Work to be completed ▸
Print verbatim the opening line of the material and every subsequent line through the one containing "return (f(r), f(g), f(b), 1.0)".

Source records ▸
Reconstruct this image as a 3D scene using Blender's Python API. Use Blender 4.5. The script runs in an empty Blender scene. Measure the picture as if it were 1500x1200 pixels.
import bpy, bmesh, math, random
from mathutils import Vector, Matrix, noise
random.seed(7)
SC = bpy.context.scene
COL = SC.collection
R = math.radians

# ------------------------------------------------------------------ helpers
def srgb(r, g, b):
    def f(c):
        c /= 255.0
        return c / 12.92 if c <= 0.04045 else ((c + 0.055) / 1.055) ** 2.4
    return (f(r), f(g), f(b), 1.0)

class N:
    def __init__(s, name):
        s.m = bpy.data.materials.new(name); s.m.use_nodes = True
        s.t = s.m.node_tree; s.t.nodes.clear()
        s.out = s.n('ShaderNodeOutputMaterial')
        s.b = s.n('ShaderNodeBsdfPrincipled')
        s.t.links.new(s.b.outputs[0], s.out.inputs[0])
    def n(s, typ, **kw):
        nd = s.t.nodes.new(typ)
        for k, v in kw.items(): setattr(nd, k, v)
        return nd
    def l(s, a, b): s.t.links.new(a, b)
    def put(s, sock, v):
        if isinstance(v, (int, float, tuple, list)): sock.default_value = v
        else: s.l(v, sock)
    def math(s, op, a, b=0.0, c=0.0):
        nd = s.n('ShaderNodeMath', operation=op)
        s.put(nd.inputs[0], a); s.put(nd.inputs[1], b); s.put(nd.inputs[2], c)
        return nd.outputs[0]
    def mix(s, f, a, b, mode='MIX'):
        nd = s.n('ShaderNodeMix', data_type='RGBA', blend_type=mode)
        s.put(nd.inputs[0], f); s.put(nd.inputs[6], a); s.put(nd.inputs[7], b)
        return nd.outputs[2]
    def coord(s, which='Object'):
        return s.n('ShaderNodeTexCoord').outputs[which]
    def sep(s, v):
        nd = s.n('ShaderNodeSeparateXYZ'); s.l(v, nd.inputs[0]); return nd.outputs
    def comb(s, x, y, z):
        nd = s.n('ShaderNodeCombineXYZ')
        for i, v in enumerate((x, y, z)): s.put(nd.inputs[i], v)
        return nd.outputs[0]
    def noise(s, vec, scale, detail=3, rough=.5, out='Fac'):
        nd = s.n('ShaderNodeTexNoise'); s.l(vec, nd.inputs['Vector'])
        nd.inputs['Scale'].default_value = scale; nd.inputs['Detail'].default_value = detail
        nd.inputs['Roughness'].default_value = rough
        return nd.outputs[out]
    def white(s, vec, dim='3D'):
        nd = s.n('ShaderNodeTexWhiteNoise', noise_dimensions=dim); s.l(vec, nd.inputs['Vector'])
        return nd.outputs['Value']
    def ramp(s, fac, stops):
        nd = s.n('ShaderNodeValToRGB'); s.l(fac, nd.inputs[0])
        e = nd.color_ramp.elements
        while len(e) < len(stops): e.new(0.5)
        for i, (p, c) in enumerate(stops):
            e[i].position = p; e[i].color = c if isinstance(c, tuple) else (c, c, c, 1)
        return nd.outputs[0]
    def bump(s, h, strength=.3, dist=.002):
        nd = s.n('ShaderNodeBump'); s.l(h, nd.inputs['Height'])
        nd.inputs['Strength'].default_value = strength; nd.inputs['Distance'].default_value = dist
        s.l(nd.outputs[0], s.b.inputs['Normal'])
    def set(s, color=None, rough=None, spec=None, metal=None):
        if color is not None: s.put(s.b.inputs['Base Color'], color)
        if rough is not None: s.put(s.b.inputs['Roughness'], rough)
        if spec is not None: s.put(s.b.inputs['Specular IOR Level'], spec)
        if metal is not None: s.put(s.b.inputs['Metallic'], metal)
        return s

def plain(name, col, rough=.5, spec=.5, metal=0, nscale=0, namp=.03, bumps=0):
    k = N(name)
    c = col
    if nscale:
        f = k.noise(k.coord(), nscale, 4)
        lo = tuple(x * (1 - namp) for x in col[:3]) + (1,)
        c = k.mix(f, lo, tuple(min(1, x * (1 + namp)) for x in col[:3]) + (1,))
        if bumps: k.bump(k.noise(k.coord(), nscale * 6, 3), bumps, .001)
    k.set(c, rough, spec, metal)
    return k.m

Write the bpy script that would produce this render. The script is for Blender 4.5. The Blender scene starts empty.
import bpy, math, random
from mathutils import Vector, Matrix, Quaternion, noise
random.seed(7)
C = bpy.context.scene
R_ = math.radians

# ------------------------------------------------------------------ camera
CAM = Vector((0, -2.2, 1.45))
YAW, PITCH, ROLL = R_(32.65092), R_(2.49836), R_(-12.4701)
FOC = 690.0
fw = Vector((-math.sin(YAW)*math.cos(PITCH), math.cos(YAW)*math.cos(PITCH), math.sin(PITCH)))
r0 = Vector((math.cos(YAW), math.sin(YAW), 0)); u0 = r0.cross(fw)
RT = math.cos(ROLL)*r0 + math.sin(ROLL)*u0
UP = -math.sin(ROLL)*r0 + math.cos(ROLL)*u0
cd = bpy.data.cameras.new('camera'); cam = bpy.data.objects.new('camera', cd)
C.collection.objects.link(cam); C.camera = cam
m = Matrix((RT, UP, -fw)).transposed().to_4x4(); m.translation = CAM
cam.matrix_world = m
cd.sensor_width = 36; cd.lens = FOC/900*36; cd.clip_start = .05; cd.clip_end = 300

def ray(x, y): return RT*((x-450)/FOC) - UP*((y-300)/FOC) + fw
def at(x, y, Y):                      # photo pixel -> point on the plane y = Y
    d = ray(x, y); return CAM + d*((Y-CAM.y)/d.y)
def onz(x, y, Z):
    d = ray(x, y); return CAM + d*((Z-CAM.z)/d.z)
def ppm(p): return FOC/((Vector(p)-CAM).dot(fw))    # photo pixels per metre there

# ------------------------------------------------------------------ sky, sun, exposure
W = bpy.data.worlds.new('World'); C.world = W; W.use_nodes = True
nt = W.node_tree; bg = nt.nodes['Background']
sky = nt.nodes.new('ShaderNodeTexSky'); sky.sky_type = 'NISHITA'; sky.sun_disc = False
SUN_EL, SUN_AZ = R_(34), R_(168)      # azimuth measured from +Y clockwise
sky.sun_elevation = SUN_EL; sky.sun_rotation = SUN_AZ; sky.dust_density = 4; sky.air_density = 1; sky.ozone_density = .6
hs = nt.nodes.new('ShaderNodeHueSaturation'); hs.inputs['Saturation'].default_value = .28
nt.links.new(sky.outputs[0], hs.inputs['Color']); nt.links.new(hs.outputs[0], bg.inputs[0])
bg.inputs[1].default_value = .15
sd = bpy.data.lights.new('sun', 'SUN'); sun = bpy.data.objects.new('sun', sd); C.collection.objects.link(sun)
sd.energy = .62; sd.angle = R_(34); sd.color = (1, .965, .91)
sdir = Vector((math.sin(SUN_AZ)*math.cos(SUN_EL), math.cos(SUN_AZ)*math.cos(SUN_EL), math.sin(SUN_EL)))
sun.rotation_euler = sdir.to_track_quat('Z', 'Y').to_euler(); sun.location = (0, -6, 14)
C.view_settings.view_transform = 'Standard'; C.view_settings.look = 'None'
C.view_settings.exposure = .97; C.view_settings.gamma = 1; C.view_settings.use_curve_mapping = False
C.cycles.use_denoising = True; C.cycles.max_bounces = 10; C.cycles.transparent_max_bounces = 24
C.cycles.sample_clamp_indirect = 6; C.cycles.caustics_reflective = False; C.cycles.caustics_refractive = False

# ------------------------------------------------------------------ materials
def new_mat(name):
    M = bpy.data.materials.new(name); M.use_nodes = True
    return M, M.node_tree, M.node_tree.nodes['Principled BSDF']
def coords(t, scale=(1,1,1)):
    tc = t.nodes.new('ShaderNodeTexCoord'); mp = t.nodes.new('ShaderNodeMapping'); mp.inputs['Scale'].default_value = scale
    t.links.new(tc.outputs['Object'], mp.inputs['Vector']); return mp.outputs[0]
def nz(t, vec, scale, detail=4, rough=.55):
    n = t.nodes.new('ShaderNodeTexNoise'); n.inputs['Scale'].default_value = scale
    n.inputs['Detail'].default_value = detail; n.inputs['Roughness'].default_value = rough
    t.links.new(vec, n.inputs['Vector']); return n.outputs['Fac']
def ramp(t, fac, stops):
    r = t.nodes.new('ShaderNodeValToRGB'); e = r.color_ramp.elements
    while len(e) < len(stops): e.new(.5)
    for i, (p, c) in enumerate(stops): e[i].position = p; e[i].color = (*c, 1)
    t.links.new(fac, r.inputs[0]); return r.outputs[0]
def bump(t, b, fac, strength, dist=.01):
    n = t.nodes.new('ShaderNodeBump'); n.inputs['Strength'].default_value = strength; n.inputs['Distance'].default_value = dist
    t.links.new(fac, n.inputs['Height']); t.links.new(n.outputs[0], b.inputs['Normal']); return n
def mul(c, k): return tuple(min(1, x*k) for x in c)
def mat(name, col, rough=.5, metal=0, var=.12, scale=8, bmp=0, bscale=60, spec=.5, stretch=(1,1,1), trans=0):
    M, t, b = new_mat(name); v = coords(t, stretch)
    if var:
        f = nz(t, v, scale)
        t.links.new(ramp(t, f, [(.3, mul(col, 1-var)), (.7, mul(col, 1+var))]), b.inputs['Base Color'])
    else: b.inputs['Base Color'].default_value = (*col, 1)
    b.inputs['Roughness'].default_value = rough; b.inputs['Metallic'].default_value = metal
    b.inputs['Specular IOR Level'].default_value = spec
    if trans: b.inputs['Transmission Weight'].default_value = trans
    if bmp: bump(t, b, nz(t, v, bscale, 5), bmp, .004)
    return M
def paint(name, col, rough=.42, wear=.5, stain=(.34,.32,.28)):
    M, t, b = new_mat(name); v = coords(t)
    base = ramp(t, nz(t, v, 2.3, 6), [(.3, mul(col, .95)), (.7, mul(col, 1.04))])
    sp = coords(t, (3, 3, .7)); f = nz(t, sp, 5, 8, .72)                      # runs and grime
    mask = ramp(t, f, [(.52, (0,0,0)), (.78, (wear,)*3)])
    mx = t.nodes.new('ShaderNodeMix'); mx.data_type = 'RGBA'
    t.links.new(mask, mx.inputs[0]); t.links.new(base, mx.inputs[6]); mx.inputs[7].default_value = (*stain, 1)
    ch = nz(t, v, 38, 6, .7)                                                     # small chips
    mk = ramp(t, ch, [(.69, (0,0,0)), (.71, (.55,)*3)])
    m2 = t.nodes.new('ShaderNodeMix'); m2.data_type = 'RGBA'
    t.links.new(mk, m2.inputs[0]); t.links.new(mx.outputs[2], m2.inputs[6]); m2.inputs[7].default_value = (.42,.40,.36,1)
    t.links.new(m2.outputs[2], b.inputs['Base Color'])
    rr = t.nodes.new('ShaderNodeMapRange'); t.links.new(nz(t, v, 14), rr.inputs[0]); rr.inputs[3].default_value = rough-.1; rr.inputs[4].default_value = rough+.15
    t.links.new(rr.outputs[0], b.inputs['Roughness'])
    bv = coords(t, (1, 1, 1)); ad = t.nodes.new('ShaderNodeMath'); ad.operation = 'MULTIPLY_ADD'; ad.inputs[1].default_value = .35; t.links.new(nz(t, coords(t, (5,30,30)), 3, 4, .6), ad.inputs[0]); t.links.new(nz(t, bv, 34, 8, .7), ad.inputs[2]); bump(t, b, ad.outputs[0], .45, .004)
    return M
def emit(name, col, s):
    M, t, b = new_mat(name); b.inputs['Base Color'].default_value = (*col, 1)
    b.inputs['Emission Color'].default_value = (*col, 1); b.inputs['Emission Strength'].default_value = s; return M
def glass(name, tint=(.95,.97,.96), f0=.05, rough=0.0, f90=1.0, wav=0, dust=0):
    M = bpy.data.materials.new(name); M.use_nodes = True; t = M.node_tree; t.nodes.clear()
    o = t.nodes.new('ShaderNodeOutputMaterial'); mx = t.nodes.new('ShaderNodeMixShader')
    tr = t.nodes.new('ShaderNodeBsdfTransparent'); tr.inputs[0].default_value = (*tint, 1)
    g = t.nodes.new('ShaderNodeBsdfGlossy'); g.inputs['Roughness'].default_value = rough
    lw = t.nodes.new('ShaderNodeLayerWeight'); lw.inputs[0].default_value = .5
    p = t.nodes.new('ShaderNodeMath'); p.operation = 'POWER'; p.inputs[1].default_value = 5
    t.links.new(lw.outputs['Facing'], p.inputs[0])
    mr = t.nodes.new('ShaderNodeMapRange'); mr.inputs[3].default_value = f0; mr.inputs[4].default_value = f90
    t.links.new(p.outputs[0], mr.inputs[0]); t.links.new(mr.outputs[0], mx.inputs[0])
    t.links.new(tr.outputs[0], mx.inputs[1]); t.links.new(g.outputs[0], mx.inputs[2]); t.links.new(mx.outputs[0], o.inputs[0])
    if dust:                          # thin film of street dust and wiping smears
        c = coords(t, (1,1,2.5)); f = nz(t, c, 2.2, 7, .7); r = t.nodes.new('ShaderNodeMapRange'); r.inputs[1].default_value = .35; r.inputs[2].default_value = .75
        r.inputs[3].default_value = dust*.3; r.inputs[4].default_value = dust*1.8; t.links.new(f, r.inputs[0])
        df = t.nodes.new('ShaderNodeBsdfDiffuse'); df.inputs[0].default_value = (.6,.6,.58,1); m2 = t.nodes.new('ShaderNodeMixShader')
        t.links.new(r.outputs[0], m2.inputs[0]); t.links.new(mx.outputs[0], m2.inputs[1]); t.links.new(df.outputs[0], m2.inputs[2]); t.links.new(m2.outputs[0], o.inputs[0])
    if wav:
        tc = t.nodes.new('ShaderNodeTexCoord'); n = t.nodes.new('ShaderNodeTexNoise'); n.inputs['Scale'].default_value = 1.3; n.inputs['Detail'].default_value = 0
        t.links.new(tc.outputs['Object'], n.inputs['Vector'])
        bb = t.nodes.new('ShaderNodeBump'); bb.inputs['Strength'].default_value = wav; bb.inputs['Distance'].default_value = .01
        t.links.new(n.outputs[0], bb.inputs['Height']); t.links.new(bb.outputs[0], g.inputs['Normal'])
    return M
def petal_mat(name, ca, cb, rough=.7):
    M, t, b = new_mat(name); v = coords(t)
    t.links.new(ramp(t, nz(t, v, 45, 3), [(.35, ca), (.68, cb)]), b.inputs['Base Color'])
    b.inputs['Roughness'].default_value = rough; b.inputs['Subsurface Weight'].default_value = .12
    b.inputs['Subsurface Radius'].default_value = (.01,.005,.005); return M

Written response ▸
Reconstruct this image as a 3D scene using Blender's Python API. Use Blender 4.5. The script runs in an empty Blender scene. Measure the picture as if it were 1500x1200 pixels.
import bpy, bmesh, math, random
from mathutils import Vector, Matrix, noise
random.seed(7)
SC = bpy.context.scene
COL = SC.collection
R = math.radians

# ------------------------------------------------------------------ helpers
def srgb(r, g, b):
    def f(c):
        c /= 255.0
        return c / 12.92 if c <= 0.04045 else ((c + 0.055) / 1.055) ** 2.4
    return (f(r), f(g), f(b), 1.0)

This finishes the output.